Bristol University is bucking a national trend by setting up a new teaching and research centre for East Asian studies.
The university believes that the interdisciplinary centre will play a major role in unlocking gateways to China, which experts predict will become the dominant world economy within 30 years.
An advertisement appears in today's Times Higher seeking applicants for the centre's first director. Two senior lecturers will also be recruited. An international conference is planned for spring to launch the centre, which will open its doors to students in October 2005.
Bristol's optimism contrasts with the decline of East Asian studies at universities across the country. One-third of institutions that conduct research in Asian studies have closed or merged their departments in recent years. The threat was brought home late last year when Durham University announced it was closing its East Asian studies department.
The centre would differ from other East Asian departments because of its focus on postgraduates and people who want to work in China, Japan, Korea, Hong Kong and Singapore, said Ray Forrest, its co-director and head of Bristol's School for Policy Studies.
It will offer a research MSc that is expected to evolve into a taught doctorate. It is hoped that the centre will grow into a distinct department.
Agreements with universities in East Asia, such as Nanjing in China, should foster research collaborations, language training and staff and student exchanges.

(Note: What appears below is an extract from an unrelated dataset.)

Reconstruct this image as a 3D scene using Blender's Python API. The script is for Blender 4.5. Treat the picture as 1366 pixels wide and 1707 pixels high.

Professor Forrest said the centre would bring together academics with an interest in East Asia in various departments of the university.
"It was felt that a world-class university should have a serious engagement with China. We cannot do it half-heartedly," he said.
Paul Waley, co-editor of the European Journal of East Asian Studies , welcomed Bristol's decision to establish the centre. He said universities were wrong to link the fate of area studies departments to a region's economic fortunes.
"It is a bit cyclical - there were many centres and departments set up focusing on Japan in the 1980s and China in the 1990s, but they have been too closely tied to the economic fortunes of the countries concerned. It's a bit odd for institutions to close them after spending so much on opening them," he said.